Going to Sacramento, I had the row of two to myself, Much more room than on an airplane. Peaceful and I was able to nap some. At Sacramento, there was an adjacent restaurant which meant a fair number of people just hanging out. As this depot seemed to be a central connecting point for buses east, west, north and south, it was a rather noisy and crowded but no one was discourteous. My only concern was the possibility of sharing my two seat row with an old time hippy guy who smelled as if he hadn’t bathed since the the first Burning Man gathering. . Fortunately, though we both boarded the Ashland - actually the Seattle - bus, he was involved in listening to a very verbal young woman, and I missed sitting with either of them.
I did end up sharing with several construction workers, enroute home before moving on to another job. One of them - the youngest of the bunch and across the aisle from me - couldn’t sleep on buses and talked sotto voce all night to the three of us. He was a big fleshy guy, spilling over his allotted seat space, who had played football in high school. His wife was not happy with his being gone from home on construction jobs so he hoped to get hired as a correctional worker closer to home.
There was a stop at Redding; we all got out , used the facilities and walked around. Then we were loaded back in and on to Ashland. I had remember the Greyhound stop as being in the middle of town across the police department. Alas, no more. The bus stop was now way on the outskirts of town. Fortunately, a yellow cab was there as I got off the bus and Nine Dollars later I was at my hotel. (Reminded me of another night bus trip from Istanbul to Athens where I was unceremoniously dumped on the outskirts of Athens, end of the line, in the dark of dawn but no cab in sight. No wonder Athens is no longer on my list.).

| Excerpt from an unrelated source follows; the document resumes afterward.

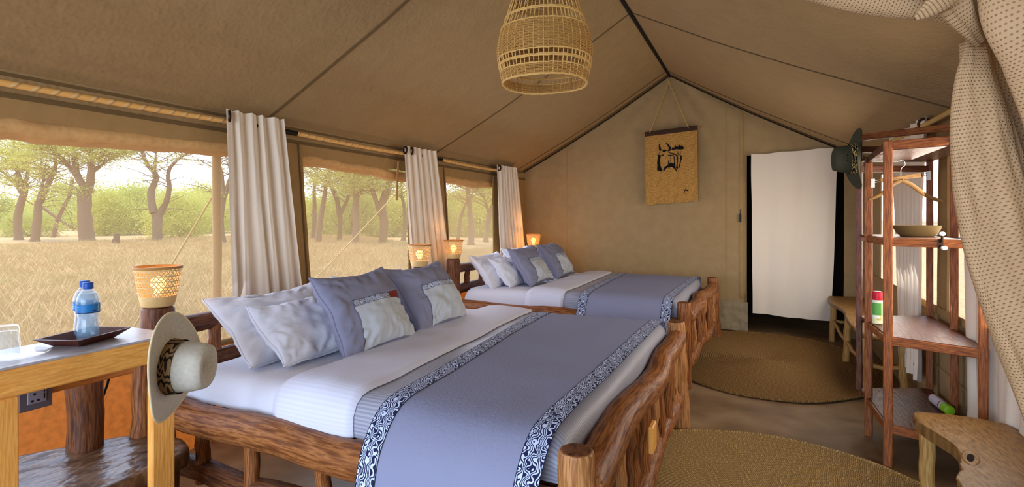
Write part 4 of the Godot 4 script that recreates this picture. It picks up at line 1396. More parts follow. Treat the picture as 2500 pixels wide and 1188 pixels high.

I didn’t take the bus back - it was a 5:30 AM pickup with arrival at about 5:30 PM in Sunnyvale. Rather, I flew on to Seattle to visit family. And the sad thing is, I won’t be able to do this again as Greyhound is consolidating its routing, Both Ashland and Sunnyvale, along with a lot of other small communities, are no longer part of Greyhound’s scheduling. I now take Alaska Air to the Shakespeare Festival.